• GOAL OF THE EXERCISE: From the line containing "Generate a Blender" through the last line of the material, copy every line exactly, both ends inclusive; do not copy pictures.

## Start

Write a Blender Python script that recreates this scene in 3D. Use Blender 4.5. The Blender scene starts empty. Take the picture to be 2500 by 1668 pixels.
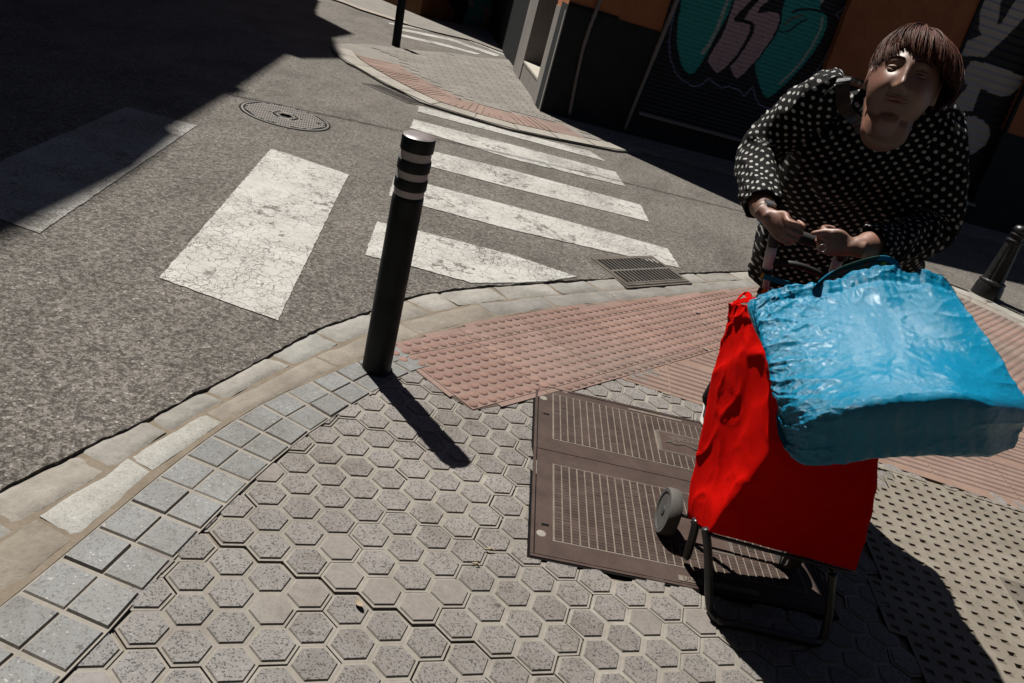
import bpy, bmesh, math, random
import numpy as np
from mathutils import Vector, Matrix, noise
from mathutils.geometry import tessellate_polygon
random.seed(7); rng=np.random.RandomState(7)
R_=math.radians
# ---------------------------------------------------------------- camera, world, sun
SC=bpy.context.scene
F=2034.5; PITCH=R_(24.399); ROLL=R_(17.4926)
cp,sp_=math.cos(PITCH),math.sin(PITCH); cr,sr=math.cos(ROLL),math.sin(ROLL)
_right=np.array([1.,0,0]); FW=np.array([0,cp,-sp_]); _up=np.array([0,sp_,cp])
CR=cr*_right+sr*_up; CU=-sr*_right+cr*_up
O=np.array([0,0,1.5])
cam=bpy.data.cameras.new('camera'); camo=bpy.data.objects.new('camera',cam); SC.collection.objects.link(camo)
camo.matrix_world=Matrix(((CR[0],CU[0],-FW[0],0),(CR[1],CU[1],-FW[1],0),(CR[2],CU[2],-FW[2],1.5),(0,0,0,1)))
cam.sensor_width=36; cam.lens=F/2500*36; cam.clip_start=0.02; cam.clip_end=500
cam.dof.use_dof=False
SC.camera=camo
SUN=np.array([-.47,.41,1.]); SUN/=np.linalg.norm(SUN)
el=math.asin(SUN[2]); az=math.atan2(SUN[0],SUN[1])
w=bpy.data.worlds.new('World'); SC.world=w; w.use_nodes=True
nt=w.node_tree; nt.nodes.clear()
sk=nt.nodes.new('ShaderNodeTexSky'); sk.sky_type='NISHITA'; sk.sun_disc=False; sk.sun_elevation=el; sk.sun_rotation=az; sk.air_density=.35; sk.dust_density=.4; sk.altitude=0
bg=nt.nodes.new('ShaderNodeBackground'); bg.inputs[1].default_value=0.05
ow=nt.nodes.new('ShaderNodeOutputWorld'); nt.links.new(sk.outputs[0],bg.inputs[0]); nt.links.new(bg.outputs[0],ow.inputs[0])
sl=bpy.data.lights.new('sun','SUN'); sl.energy=4.9; sl.angle=R_(0.55); sl.color=(1,.955,.885)
so=bpy.data.objects.new('sun',sl); SC.collection.objects.link(so)
so.rotation_euler=Vector(SUN).to_track_quat('Z','Y').to_euler(); so.location=(-5,5,12)
SC.view_settings.view_transform='Standard'; SC.view_settings.look='None'
SC.view_settings.exposure=1.14; SC.view_settings.gamma=1.0
SC.render.engine='CYCLES'
SC.cycles.max_bounces=6; SC.cycles.diffuse_bounces=1

# ---------------------------------------------------------------- helpers
G_UP=np.array([-.03,.09,1.])                    # what stands upright on this sloping street
def D(x,y): return FW+CR*(x-1250)/F-CU*(y-834)/F
def gp(x,y,h=0.):                              # ground point of a photo pixel at height h
    d=D(x,y); return O+d*((h-1.5)/d[2])
def at(x,y,Y):                                 # point of a photo pixel at distance Y
    d=D(x,y); return O+d*(Y/d[1])
def onplane(x,y,C,a,b):
    return np.linalg.solve(np.stack([D(x,y),-np.array(a),-np.array(b)],1),np.array(C)-O)[1:]
def pix(P):
    P=np.atleast_2d(P)-O; z=P@FW
    return np.stack([1250+F*(P@CR)/z,834-F*(P@CU)/z],-1)
def nz(p,s=1.,seed=0.): return noise.noise(Vector((p[0]*s+seed,p[1]*s+seed*.7,p[2]*s-seed*.3)))
def inpoly(x,y,poly):
    x=np.asarray(x,float);y=np.asarray(y,float);r=np.zeros(x.shape,bool);n=len(poly)
    for i in range(n):
        x0,y0=poly[i];x1,y1=poly[(i+1)%n]
        c=((y0>y)!=(y1>y))
        with np.errstate(divide='ignore',invalid='ignore'):
            r^=c&(x<(x1-x0)*(y-y0)/((y1-y0) if y1!=y0 else 1e-12)+x0)
    return r
def neardist(x,y,pl):
    x=np.asarray(x,float);y=np.asarray(y,float);d=np.full(x.shape,1e9)
    for (x0,y0),(x1,y1) in zip(pl[:-1],pl[1:]):
        L=(x1-x0)**2+(y1-y0)**2;t=np.clip(((x-x0)*(x1-x0)+(y-y0)*(y1-y0))/L,0,1)
        d=np.minimum(d,np.hypot(x-x0-t*(x1-x0),y-y0-t*(y1-y0)))
    return d
class MB:
    def __init__(s): s.v=[];s.f=[];s.m=[];s.c=[]
    def add(s,vs,fs,mi=0,col=(1,1,1)):
        o=len(s.v); s.v.extend([tuple(map(float,q)) for q in vs])
        for f in fs: s.f.append(tuple(i+o for i in f)); s.m.append(mi); s.c.append(col)
    def box(s,C,a,b,n,a0,a1,b0,b1,n0,n1,mi=0,col=(1,1,1)):
        C,a,b,n=map(np.array,(C,a,b,n))
        P=[C+a*x+b*y+n*z for z in (n0,n1) for y in (b0,b1) for x in (a0,a1)]
        s.add(P,[(0,2,3,1),(4,5,7,6),(0,1,5,4),(2,6,7,3),(0,4,6,2),(1,3,7,5)],mi,col)
    def prism(s,poly,z0,z1,mi=0,col=(1,1,1),cap0=False):
        n=len(poly); P=[(x,y,z0) for x,y in poly]+[(x,y,z1) for x,y in poly]
        t=tessellate_polygon([[Vector((x,y,0)) for x,y in poly]])
        fs=[]
        for a,b,c in t:
            ax=(poly[b][0]-poly[a][0])*(poly[c][1]-poly[a][1])-(poly[b][1]-poly[a][1])*(poly[c][0]-poly[a][0])
            if ax<0: b,c=c,b
            fs.append((a+n,b+n,c+n))
            if cap0: fs.append((a,c,b))
        ar=sum(poly[i][0]*poly[(i+1)%n][1]-poly[(i+1)%n][0]*poly[i][1] for i in range(n))
        for i in range(n):
            j=(i+1)%n; fs.append((i,j,j+n,i+n) if ar>0 else (j,i,i+n,j+n))
        s.add(P,fs,mi,col)
    def tube(s,pts,r,seg=12,mi=0,caps=True,col=(1,1,1),ell=None):
        pts=[np.array(p,float) for p in pts]; n=len(pts)
        if not hasattr(r,'__len__'): r=[r]*n
        T=[(pts[min(i+1,n-1)]-pts[max(i-1,0)]) for i in range(n)]
        T=[t/(np.linalg.norm(t)+1e-12) for t in T]
        u=np.cross(T[0],[0,0,1]); 
        if np.linalg.norm(u)<.1: u=np.cross(T[0],[0,1,0])
        u/=np.linalg.norm(u); P=[]
        for i in range(n):
            u=u-T[i]*(u@T[i]); u/=np.linalg.norm(u); vv=np.cross(T[i],u)
            for k in range(seg):
                a=2*math.pi*k/seg; P.append(pts[i]+r[i]*(math.cos(a)*u+math.sin(a)*vv))
        fs=[(i*seg+k,i*seg+(k+1)%seg,(i+1)*seg+(k+1)%seg,(i+1)*seg+k) for i in range(n-1) for k in range(seg)]
        if caps: fs+= [tuple(range(seg-1,-1,-1)),tuple((n-1)*seg+k for k in range(seg))]
        s.add(P,fs,mi,col)
    def lathe(s,C,ax,prof,seg=32,mi=0,col=(1,1,1),mis=None):
        C=np.array(C,float);ax=np.array(ax,float);ax/=np.linalg.norm(ax)
        u=np.cross(ax,[0,1,0.01]);u/=np.linalg.norm(u);v=np.cross(ax,u);n=len(prof)
        P=[C+ax*h+r*(math.cos(2*math.pi*k/seg)*u+math.sin(2*math.pi*k/seg)*v) for r,h in prof for k in range(seg)]
        for i in range(n-1):
            pass
        base=len(s.v); s.v.extend([tuple(q) for q in P])
        for i in range(n-1):
            for k in range(seg):
                s.f.append((base+i*seg+k,base+i*seg+(k+1)%seg,base+(i+1)*seg+(k+1)%seg,base+(i+1)*seg+k)); s.m.append(mis[i] if mis else mi); s.c.append(col)
        s.f.append(tuple(base+(n-1)*seg+k for k in range(seg))); s.m.append(mis[-1] if mis else mi); s.c.append(col)
        s.f.append(tuple(base+seg-1-k for k in range(seg))); s.m.append(mis[0] if mis else mi); s.c.append(col)
    def build(s,name,mats,parent=None,smooth=False,tint=True,fixn=False):
        me=bpy.data.meshes.new(name); me.from_pydata(s.v,[],s.f)
        for m in (mats if isinstance(mats,(list,tuple)) else [mats]): me.materials.append(m)
        me.polygons.foreach_set('material_index',s.m)
        if tint:
            ca=me.color_attributes.new('tint','FLOAT_COLOR','CORNER')
            ln=np.array([len(f) for f in s.f]); c=np.repeat(np.array([tuple(q)+(1,) for q in s.c],dtype=np.float32),ln,axis=0)
            ca.data.foreach_set('color',c.ravel())
        me.polygons.foreach_set('use_smooth',[bool(smooth)]*len(s.f))
        me.update()
        if fixn:
            bm=bmesh.new(); bm.from_mesh(me); bmesh.ops.recalc_face_normals(bm,faces=bm.faces); bm.to_mesh(me); bm.free()
        ob=bpy.data.objects.new(name,me); SC.collection.objects.link(ob)
        if parent: adopt(ob,parent)
        return ob
def adopt(o,p):
    o.parent=p; o.matrix_parent_inverse=p.matrix_world.inverted() if False else Matrix.Translation(-Vector(p.location))
def tag(o,label=None,cat=None,group=None,kind=None):
    for k,v in (('label',label),('category',cat),('group',group),('kind',kind)):
        if v: o[k]=v
    return o
def empty(name,loc,label,cat,group=None):
    o=bpy.data.objects.new(name,None); SC.collection.objects.link(o); o.location=tuple(map(float,loc)); o.empty_display_size=.1
    return tag(o,label,cat,group)
def autosmooth(o,ang=35):
    me=o.data; me.polygons.foreach_set('use_smooth',[True]*len(me.polygons))
    try: me.set_sharp_from_angle(angle=R_(ang))
    except Exception: pass
    return o
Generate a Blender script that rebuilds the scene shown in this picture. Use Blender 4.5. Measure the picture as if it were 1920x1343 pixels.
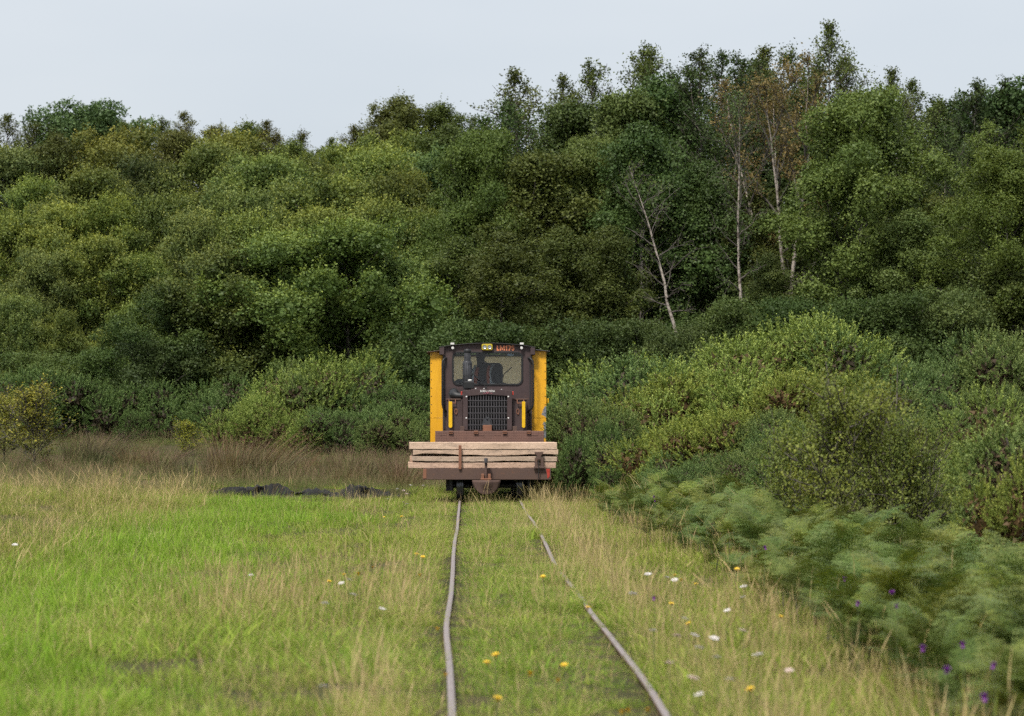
import bpy, bmesh, math, random
import numpy as np
from mathutils import Vector, Matrix, noise as mnoise

for _o in list(bpy.data.objects):
    bpy.data.objects.remove(_o, do_unlink=True)
scene = bpy.context.scene
COL = scene.collection
RNG = np.random.default_rng(7)
random.seed(7)

# ------------------------------------------------------------------ camera
FPX = 5333.0                      # 100 mm lens on a 36 mm frame, in pixels of the 1920 wide photograph
YAW = math.atan(92.0 / FPX)
PITCH = math.atan(105.5 / FPX)
CAM = Vector((-0.43, -45.0, 1.37))
cam_data = bpy.data.cameras.new('camera')
cam = bpy.data.objects.new('camera', cam_data)
COL.objects.link(cam)
cam.location = CAM
cam.rotation_euler = (math.pi / 2 + PITCH, 0, -YAW)
cam_data.lens = 100.0
cam_data.sensor_width = 36.0
cam_data.clip_start = 0.5
cam_data.clip_end = 6000.0
cam_data.dof.use_dof = True
cam_data.dof.focus_distance = 47.5
cam_data.dof.aperture_fstop = 4.0
scene.camera = cam

# ------------------------------------------------------------------ world, sun, exposure
SUN_ELEV = math.radians(59)
SUN_AZ = math.radians(208)        # clockwise from +Y (the way the camera looks)
world = bpy.data.worlds.new('World')
scene.world = world
world.use_nodes = True
wn = world.node_tree
wn.nodes.clear()
w_out = wn.nodes.new('ShaderNodeOutputWorld')
w_bg = wn.nodes.new('ShaderNodeBackground')
w_sky = wn.nodes.new('ShaderNodeTexSky')
w_sky.sky_type = 'NISHITA'
w_sky.sun_disc = False
w_sky.sun_elevation = SUN_ELEV
w_sky.sun_rotation = SUN_AZ
w_sky.dust_density = 2.5
w_tc = wn.nodes.new('ShaderNodeTexCoord')
w_map = wn.nodes.new('ShaderNodeMapping')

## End

• CORRECT RESULT:
Generate a Blender script that rebuilds the scene shown in this picture. Use Blender 4.5. Measure the picture as if it were 1920x1343 pixels.
import bpy, bmesh, math, random
import numpy as np
from mathutils import Vector, Matrix, noise as mnoise

for _o in list(bpy.data.objects):
    bpy.data.objects.remove(_o, do_unlink=True)
scene = bpy.context.scene
COL = scene.collection
RNG = np.random.default_rng(7)
random.seed(7)

# ------------------------------------------------------------------ camera
FPX = 5333.0                      # 100 mm lens on a 36 mm frame, in pixels of the 1920 wide photograph
YAW = math.atan(92.0 / FPX)
PITCH = math.atan(105.5 / FPX)
CAM = Vector((-0.43, -45.0, 1.37))
cam_data = bpy.data.cameras.new('camera')
cam = bpy.data.objects.new('camera', cam_data)
COL.objects.link(cam)
cam.location = CAM
cam.rotation_euler = (math.pi / 2 + PITCH, 0, -YAW)
cam_data.lens = 100.0
cam_data.sensor_width = 36.0
cam_data.clip_start = 0.5
cam_data.clip_end = 6000.0
cam_data.dof.use_dof = True
cam_data.dof.focus_distance = 47.5
cam_data.dof.aperture_fstop = 4.0
scene.camera = cam

# ------------------------------------------------------------------ world, sun, exposure
SUN_ELEV = math.radians(59)
SUN_AZ = math.radians(208)        # clockwise from +Y (the way the camera looks)
world = bpy.data.worlds.new('World')
scene.world = world
world.use_nodes = True
wn = world.node_tree
wn.nodes.clear()
w_out = wn.nodes.new('ShaderNodeOutputWorld')
w_bg = wn.nodes.new('ShaderNodeBackground')
w_sky = wn.nodes.new('ShaderNodeTexSky')
w_sky.sky_type = 'NISHITA'
w_sky.sun_disc = False
w_sky.sun_elevation = SUN_ELEV
w_sky.sun_rotation = SUN_AZ
w_sky.dust_density = 2.5
w_tc = wn.nodes.new('ShaderNodeTexCoord')
w_map = wn.nodes.new('ShaderNodeMapping')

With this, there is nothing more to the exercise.